Complexos industriais e portuários brasileiros também miram o mercado europeu, a exemplo do Porto de Pecém, no Ceará, que tem Roterdã como sócio e vem aprofundando os acordos para produzir e exportar na rota Brasil-Holanda.

O que são as térmicas da privatização? Em 2021, uma das contrapartidas do congresso para aprovar a MP da privatização da Eletrobras foi a inclusão no art. 1º da lei a obrigação de contratação de 8 GW térmicos a gás natural, em leilões de potência, para geração de energia na base (70% de inflexibilidade).

Objetivo era expandir a rede de transporte de gás natural, com os chamados critérios locacionais: térmicas em locais sem infraestrutura, para justificar investimentos em gasodutos.

Em 2022, foi feito o primeiro leilão, que fracassou nesse objetivo: contratou 751 MW dos 2 GW ofertados, em projetos sem garantia de interiorização da infraestrutura de gás na região Norte e Nordeste.

O governo Lula ainda estuda o que fazer com a potência que não foi contratada no 1º leilão; e o ministro de Minas e Energia, Alexandre Silveira (PSD), defendeu rever a obrigação prevista dos 6 GW restantes.
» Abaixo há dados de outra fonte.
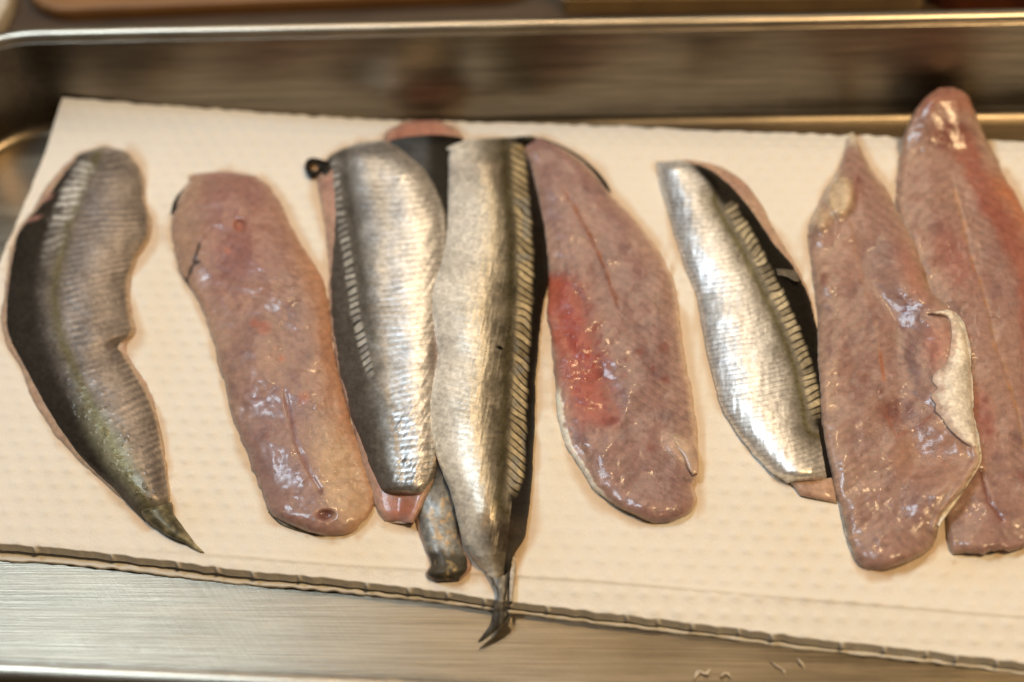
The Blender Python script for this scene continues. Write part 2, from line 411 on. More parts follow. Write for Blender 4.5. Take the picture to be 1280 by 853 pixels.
def body(name, g, z, zb, mat, root, C, extra=None):
    """closed solid: surface z over the grid, underside at zb"""
    if mat is FLESH and not extra: extra = {'wet': wetmask(g, 77)}
    X = P(g.px, g.py, z); nu, nv = g.nu, g.nv
    B = X[:, [0, -1]].copy(); zb = np.broadcast_to(zb, z.shape)
    Lb = X[:, 0].copy(); Rb = X[:, -1].copy(); Lb[:, 2] = np.minimum(zb[:, 0], Lb[:, 2]-.0002); Rb[:, 2] = np.minimum(zb[:, -1], Rb[:, 2]-.0002)
    n = nu*nv; V = np.concatenate([X.reshape(-1, 3), Lb, Rb]); Q = [grid_quads(nu, nv)]
    i = np.arange(nu-1); l0, r0 = n+i, n+nu+i
    Q.append(np.stack([l0, l0+1, (i+1)*nv, i*nv], -1)); Q.append(np.stack([i*nv+nv-1, (i+1)*nv+nv-1, r0+1, r0], -1)); Q.append(np.stack([r0, r0+1, l0+1, l0], -1))
    Q = np.concatenate(Q)
    if mat is SKIN: C = C*(1+.28*vnoise(g.px, g.py, 4.5, 300+len(bpy.data.meshes), 2)+.16*vnoise(g.px, g.py, 24, 301, 2))[..., None]
    at = {'pigment': np.concatenate([C.reshape(-1, 3), C[:, 0], C[:, -1]])}
    for k, a in (extra or {}).items():
        a = np.broadcast_to(a, z.shape); at[k] = np.concatenate([a.reshape(-1), a[:, 0], a[:, -1]])
    return mesh_obj(name, V, Q, mat, root, at)
def pad(st, l, r, t=0, b=0):
    st = np.array(st, float); d = st[:, 2:]-st[:, :2]; n = np.maximum(np.hypot(*d.T), 1)[:, None]; d = d/n
    m = len(st); l = np.interp(np.linspace(0, 1, m), np.linspace(0, 1, len(l)), l)[:, None]; r = np.interp(np.linspace(0, 1, m), np.linspace(0, 1, len(r)), r)[:, None]
    st[:, :2] -= d*l; st[:, 2:] += d*r
    st[0, 1::2] -= t; st[-1, 1::2] += b
    return st.tolist()
TW = ZP+.0002
MAUVE, PINK, RED_, ORANGE, PALE, CREAM = np.array([.27, .168, .168]), np.array([.36, .235, .20]), np.array([.25, .050, .036]), np.array([.46, .21, .11]), np.array([.50, .38, .29]), np.array([.74, .66, .54])
BLOOD = np.array([.14, .04, .033])
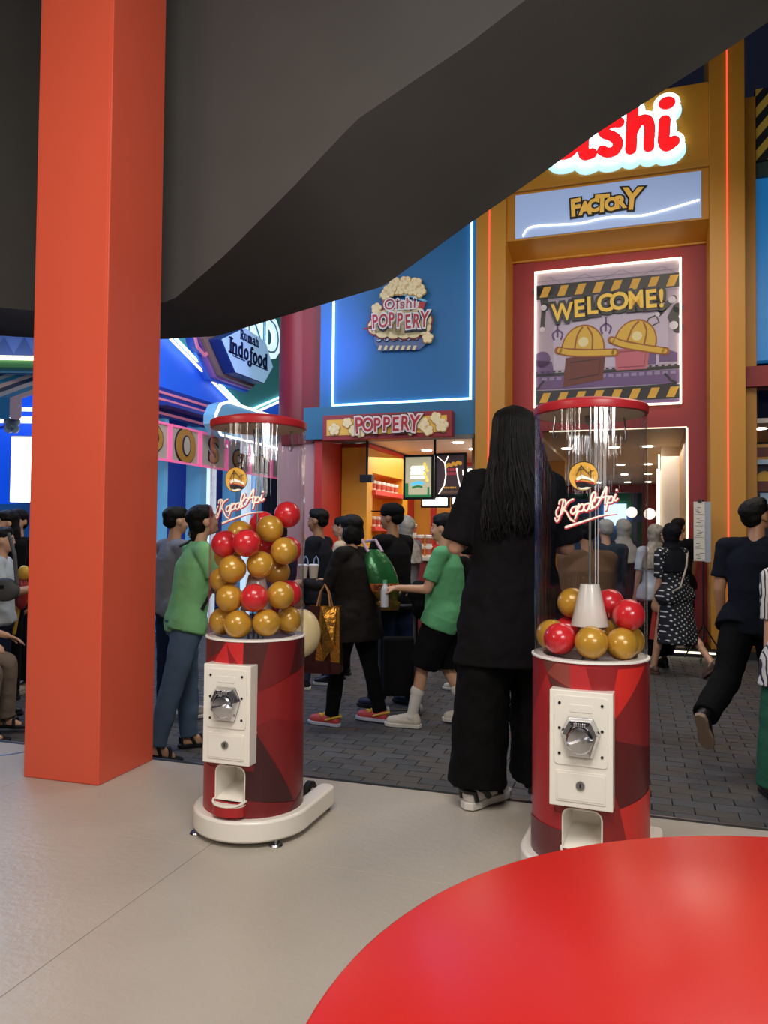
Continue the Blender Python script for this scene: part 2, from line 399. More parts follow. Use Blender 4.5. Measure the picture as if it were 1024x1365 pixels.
WRAP_L = [('8a2024', [(105,130),(235,150),(130,290),(130,870),(105,870)]), ('5c2a28', [(105,128),(225,145),(190,210),(108,280)]), ('c22a2c', [(235,150),(332,150),(328,292),(150,285)]),
 ('8c1c20', [(235,155),(262,215),(325,300),(255,300)]), ('4a201e', [(332,148),(475,148),(405,430),(330,300)]), ('6c1a1c', [(475,148),(650,146),(600,345),(405,430)]),
 ('47191a', [(640,146),(700,130),(700,285),(600,345)]), ('841e20', [(405,430),(600,350),(700,285),(700,640),(500,575),(400,620)]), ('761a1c', [(400,620),(500,575),(700,640),(700,1080),(632,1062)]),
 ('3c1618', [(400,635),(632,1062),(370,1025),(330,1000),(330,860),(400,866)]), ('9c2428', [(105,520),(130,520),(130,850),(330,860),(330,1200),(105,1140)]), ('70181b', [(370,1024),(635,1068),(600,1155),(470,1205),(330,1212),(330,1100)]),
 ('5a1c1e', [(640,1065),(700,1000),(700,1140),(600,1160)])]
def wrap_poly(g, wrap, cx, rr, ytop, ybot, turn, body):
    for k, (h, poly) in enumerate(wrap):
        g.m(red(h, h)); q = []
        for x, y in poly:
            sx = max(-.998, min(.998, (x-cx)/rr)); th = math.asin(sx)
            bow = (1-abs(sx)**2)**.5
            z = body[1] - (y - (ytop + 38*bow*.5*2*.5)) / (ybot-ytop) * (body[1]-body[0])
            if abs(sx) > .96 : pass
            q.append((th + turn, max(body[0], min(body[1], z))))
        # densify edges so long edges follow the wrap
        cyl_poly(g, q, BR, .0003*(k+1))
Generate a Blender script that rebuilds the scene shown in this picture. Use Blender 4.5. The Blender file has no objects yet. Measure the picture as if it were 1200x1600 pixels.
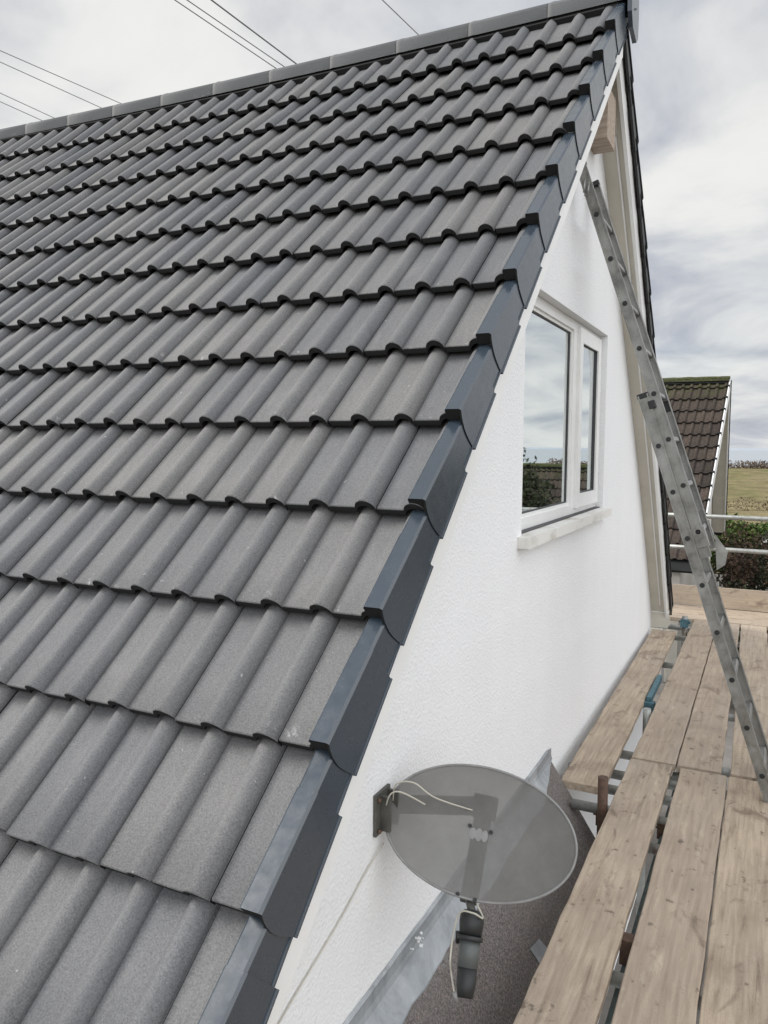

Energia na base. O Brasil tem umas das matrizes elétricas mais renováveis do mundo, em razão das hidrelétricas e da energia gerada principalmente pelas eólicas. As térmicas cumprem um papel de garantia do suprimento, não apenas em tempos de escassez hídrica, mas na regulação do sistema.

O aumento das térmicas (gás, carvão e nuclear) na geração de base, desloca a demanda por potência renovável. A previsão mais recente do governo é uma queda de 2 p.p., de 85% (2021) para 83% (2031) de potência instalada renovável.

O que prevê a lei? O governo precisa contratar potência para entrada em operação entre 2026 e 2030, nas regiões Norte, Nordeste, Centro-Oeste e Sudeste, sendo 1 GW (2026); 2 GW (2027); 3 GW (2028); 1 GW (2029) e 1 GW (2030).

Governo promete pacote verde

O governo federal prepara para as próximas semanas o lançamento de um pacote de políticas verdes, que vem sendo construído entre diferentes ministérios. A promessa é lançar uma agenda de “transição ecológica”, a partir do segundo semestre, que incluirá novas propostas legislativas – temas passam por energia, mercado e captura de carbono e energia.

“Temos para o segundo semestre uma determinação do presidente Lula de lançar o plano de desenvolvimento do Brasil, ancorado na transição ecológica, procurando transformar as nossas vantagens comparativas, que são muitas, sobretudo na área energética”, afirmou o ministro da Fazenda, Fernando Haddad (PT), na semana passada.

O objetivo, segundo o ministro, é atrair investimentos estrangeiros, “estimulando o investimento nacional voltado para a industrialização do país com um pensamento novo, com uma indústria nova”.

Nesta segunda (22/5), o governo realiza a primeira reunião do recriado conselho de desenvolvimento industrial, o CNDI, e deve apresentar novas propostas até quinta (25/5), em evento do Dia da Indústria. O CNDI é coordenado pelo ministério da Indústria e Comércio, de Gerado Alckmin (PSB).